In a sign of things to come, the Quartet of the US, the EU, the UN and Russia issued an almost immediate statement after the Palestinian President Mahmoud Abbas dismissed the Hamas-led and elected government. "The Quartet recognized the necessity and legitimacy of [his] decisions, taken under Palestinian law", it said.
Since then, the US has announced that aid is to be resumed to the new Palestinian government. The EU has signalled its intention of re-channelling some at least of its aid (totalling some $522m over the last two years) through the new authority rather than giving it directly, the way in which it bypassed Hamas.
Hamas was and is boycotted because it does not accept the Quartet's conditions for engagement - recognition of Israel, renunciation of violence and acceptance of previous peace agreements.
The aim is to revive the fortunes of President Abbas and Fatah (the main element in the PLO and once the arch-enemy of Israel but now seen as its negotiating partner) in the hope that he will be able to show that moderation is a better way forward for the Palestinians than extremism.
Past efforts
The problem with this scenario is that it has been tried so often before and has failed because it has not delivered the state the Palestinians desire.
The Israelis used to predict that moderate pro-Jordanian factions on the West Bank, the old families that prospered under King Hussein's rule there, would see off the radicals of Fatah.
Now Fatah, rejected by Palestinian voters in January 2006 as corrupt and inefficient, is seen as the moderate grouping and the effort is on to push Hamas into a corner.
The possibility now is that the West Bank will be favoured and Gaza be left to wither. At some stage, though, there will have to be new elections. These should show if the Western approach bears fruit.
Which 'Palestine'?
The new three-way dispute is already producing semantic confusion.
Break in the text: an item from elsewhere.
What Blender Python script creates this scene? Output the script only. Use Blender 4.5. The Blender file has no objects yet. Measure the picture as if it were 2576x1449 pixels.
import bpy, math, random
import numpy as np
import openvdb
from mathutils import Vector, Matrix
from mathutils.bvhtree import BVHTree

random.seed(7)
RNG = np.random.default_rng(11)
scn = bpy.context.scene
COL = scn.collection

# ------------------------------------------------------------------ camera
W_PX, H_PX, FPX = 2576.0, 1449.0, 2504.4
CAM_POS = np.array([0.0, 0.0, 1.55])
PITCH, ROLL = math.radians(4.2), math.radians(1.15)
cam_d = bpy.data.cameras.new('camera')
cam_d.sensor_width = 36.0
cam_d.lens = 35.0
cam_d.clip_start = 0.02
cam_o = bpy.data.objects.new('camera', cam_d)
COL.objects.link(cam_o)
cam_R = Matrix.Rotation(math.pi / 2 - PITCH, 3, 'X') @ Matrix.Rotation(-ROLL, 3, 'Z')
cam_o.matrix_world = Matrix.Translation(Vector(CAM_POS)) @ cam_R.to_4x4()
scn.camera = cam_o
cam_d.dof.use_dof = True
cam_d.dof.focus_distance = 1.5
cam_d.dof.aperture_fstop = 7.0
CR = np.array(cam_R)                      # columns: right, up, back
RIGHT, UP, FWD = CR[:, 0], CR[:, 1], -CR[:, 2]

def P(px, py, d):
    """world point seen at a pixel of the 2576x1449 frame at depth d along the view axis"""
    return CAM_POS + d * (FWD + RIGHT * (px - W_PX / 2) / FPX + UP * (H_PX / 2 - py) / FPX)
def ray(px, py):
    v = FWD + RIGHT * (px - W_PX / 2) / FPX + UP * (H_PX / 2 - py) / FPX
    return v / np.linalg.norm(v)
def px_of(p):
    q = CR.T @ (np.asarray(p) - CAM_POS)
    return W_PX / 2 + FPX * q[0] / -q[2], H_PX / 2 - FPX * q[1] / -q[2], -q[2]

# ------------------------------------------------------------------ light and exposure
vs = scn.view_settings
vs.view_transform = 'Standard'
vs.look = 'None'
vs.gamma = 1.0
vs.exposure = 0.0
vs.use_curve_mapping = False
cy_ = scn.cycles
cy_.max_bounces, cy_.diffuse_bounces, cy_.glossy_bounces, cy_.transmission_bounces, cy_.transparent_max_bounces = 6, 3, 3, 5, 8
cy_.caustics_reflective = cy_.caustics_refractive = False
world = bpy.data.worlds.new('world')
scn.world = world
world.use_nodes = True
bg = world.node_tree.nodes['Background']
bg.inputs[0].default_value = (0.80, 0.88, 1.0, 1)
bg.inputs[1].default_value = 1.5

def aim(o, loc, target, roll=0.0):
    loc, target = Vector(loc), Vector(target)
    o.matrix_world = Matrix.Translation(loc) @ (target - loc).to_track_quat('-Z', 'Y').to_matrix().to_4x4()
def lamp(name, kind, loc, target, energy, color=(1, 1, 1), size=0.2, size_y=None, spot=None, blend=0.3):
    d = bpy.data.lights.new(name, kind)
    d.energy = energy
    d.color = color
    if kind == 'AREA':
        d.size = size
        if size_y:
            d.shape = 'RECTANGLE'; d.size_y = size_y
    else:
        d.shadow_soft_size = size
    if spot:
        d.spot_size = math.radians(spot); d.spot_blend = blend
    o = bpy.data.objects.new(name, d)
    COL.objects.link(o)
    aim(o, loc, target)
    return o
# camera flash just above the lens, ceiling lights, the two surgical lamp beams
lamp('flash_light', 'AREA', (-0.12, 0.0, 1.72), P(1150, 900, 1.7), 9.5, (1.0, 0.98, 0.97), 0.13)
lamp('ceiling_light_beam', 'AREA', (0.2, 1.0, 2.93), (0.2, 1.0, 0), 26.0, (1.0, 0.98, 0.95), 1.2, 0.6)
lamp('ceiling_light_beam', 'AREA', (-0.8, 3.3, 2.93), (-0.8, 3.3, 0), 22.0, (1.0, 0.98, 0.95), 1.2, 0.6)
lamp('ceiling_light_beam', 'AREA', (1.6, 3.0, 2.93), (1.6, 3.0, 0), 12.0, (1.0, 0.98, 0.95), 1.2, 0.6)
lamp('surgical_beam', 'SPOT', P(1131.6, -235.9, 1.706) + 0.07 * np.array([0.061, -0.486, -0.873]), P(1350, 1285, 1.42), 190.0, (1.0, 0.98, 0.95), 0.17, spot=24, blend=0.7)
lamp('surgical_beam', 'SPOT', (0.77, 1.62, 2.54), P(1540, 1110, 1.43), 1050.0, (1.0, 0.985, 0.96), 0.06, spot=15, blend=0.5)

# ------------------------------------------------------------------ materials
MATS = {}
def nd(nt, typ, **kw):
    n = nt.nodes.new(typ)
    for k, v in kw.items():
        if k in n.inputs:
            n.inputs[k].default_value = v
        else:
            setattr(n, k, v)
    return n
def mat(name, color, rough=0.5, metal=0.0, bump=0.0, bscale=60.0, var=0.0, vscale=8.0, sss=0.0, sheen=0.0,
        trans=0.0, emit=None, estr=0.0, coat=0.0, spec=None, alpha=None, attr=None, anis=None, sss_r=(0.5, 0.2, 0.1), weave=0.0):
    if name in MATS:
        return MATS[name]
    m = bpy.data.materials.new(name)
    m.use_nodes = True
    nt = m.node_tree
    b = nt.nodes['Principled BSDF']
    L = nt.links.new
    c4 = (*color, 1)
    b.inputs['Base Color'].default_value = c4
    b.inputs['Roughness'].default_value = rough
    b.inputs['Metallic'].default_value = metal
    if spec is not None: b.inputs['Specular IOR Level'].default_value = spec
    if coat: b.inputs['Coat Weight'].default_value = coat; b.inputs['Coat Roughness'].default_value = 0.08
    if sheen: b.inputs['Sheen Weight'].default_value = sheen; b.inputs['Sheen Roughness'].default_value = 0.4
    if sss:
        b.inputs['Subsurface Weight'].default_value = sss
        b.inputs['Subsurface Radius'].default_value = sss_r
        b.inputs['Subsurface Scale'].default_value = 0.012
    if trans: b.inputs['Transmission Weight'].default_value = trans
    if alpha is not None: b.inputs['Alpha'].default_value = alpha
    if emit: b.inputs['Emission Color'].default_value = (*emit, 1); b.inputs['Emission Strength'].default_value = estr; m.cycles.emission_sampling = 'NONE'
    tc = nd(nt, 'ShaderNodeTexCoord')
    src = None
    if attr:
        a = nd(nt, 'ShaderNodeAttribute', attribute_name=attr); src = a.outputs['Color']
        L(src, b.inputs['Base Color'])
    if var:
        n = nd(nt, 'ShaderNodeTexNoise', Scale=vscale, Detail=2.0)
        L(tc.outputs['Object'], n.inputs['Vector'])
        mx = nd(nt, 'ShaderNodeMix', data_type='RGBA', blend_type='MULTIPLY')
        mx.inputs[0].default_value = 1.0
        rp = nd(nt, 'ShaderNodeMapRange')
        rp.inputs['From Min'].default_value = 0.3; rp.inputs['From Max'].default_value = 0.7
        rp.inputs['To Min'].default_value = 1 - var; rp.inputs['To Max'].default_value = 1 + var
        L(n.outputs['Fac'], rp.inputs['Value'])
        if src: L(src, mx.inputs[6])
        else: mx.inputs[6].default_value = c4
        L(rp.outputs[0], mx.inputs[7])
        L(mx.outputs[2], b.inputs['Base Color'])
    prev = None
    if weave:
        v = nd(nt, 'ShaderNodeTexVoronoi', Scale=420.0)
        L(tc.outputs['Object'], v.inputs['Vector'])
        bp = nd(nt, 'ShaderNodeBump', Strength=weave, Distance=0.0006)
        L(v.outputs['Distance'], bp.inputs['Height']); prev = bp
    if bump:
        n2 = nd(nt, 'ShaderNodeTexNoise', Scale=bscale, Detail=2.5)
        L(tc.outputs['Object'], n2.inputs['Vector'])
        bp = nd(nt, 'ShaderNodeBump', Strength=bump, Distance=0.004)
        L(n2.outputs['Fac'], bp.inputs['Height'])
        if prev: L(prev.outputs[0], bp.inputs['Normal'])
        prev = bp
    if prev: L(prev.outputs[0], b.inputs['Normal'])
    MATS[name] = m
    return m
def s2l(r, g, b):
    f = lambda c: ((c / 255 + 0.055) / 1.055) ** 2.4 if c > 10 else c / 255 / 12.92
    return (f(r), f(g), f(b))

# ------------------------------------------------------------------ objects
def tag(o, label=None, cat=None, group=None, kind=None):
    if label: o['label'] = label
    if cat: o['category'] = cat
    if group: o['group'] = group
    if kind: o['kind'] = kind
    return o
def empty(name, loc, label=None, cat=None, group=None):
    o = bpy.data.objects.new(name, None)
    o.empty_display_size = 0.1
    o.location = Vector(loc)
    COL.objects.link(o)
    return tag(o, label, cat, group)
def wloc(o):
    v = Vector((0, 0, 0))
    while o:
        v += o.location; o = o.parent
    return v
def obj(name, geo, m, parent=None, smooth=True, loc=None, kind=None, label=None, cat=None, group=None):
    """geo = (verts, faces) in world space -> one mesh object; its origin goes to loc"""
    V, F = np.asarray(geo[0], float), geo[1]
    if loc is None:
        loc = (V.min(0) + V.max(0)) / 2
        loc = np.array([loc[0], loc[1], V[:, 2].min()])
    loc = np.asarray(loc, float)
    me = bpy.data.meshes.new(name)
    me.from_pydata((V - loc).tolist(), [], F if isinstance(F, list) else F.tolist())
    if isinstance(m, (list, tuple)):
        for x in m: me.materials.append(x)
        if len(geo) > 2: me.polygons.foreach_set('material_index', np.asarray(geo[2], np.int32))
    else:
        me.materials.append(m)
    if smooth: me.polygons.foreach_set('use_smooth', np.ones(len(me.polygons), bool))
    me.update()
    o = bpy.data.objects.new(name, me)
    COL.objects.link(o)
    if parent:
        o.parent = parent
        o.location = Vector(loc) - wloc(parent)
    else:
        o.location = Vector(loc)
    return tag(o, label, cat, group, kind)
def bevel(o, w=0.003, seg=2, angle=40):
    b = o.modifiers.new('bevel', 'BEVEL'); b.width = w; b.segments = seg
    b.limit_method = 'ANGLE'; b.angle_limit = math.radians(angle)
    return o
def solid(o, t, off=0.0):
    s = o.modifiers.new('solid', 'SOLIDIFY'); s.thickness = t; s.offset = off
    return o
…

One British official referred to the future of "Palestine" before realising that there are, at the moment, two contenders for the title.
Mouin Rabbani, senior analyst for the International Crisis Group, told Reuters: "My suspicion is that Gaza is going to come under an even stronger siege than before.
"What the international community will try and do now is turn Gaza into hell while helping the West Bank, to show what you get when you elect people we like."
"We cannot have a dialogue with a party dedicated to the destruction of its neighbour," said a British Foreign Office official.
Israel itself has nearly $600m it owes the Palestinians from tax revenues and Prime Minister Olmert says this will be released. Israel would "empower the moderates", he said.
The moderates will want more than direct cash aid. Mr Abbas wants greater freedom of movement on the West Bank, the release of Palestinian prisoners, especially the leading Fatah figure Marwan Barghouti, and beyond that, a new effort to get peace talks going.
How far Israel goes in that direction remains to be seen.
Possible divergence
Internationally there might be a policy divergence between the EU and the US. Washington might see in this the chance of trying to crush Hamas, and through that, to diminish one of its supporters, Iran.
This is also noted by Palestinian commentators, one of whom, Hanna Siniora of the Israel/Palestine Center in Jerusalem, said: "The impatience of its radical elements and its alliance with extremist regional partners might bring about the possible demise of the first Arab Islamic party that came to power through the ballot box."
But an EU official said: "The question is whether it is positive to distinguish between the good guys on one side, and the bad guys on the other. We want to avoid partition." Russia takes the same view.
There has been a note of dissent at the "West Bank first" policy from the former US President Jimmy Carter. He said that Washington's refusal to accept the Hamas election win last year was "criminal" and that favouring Fatah was an "effort to divide Palestinians into two peoples."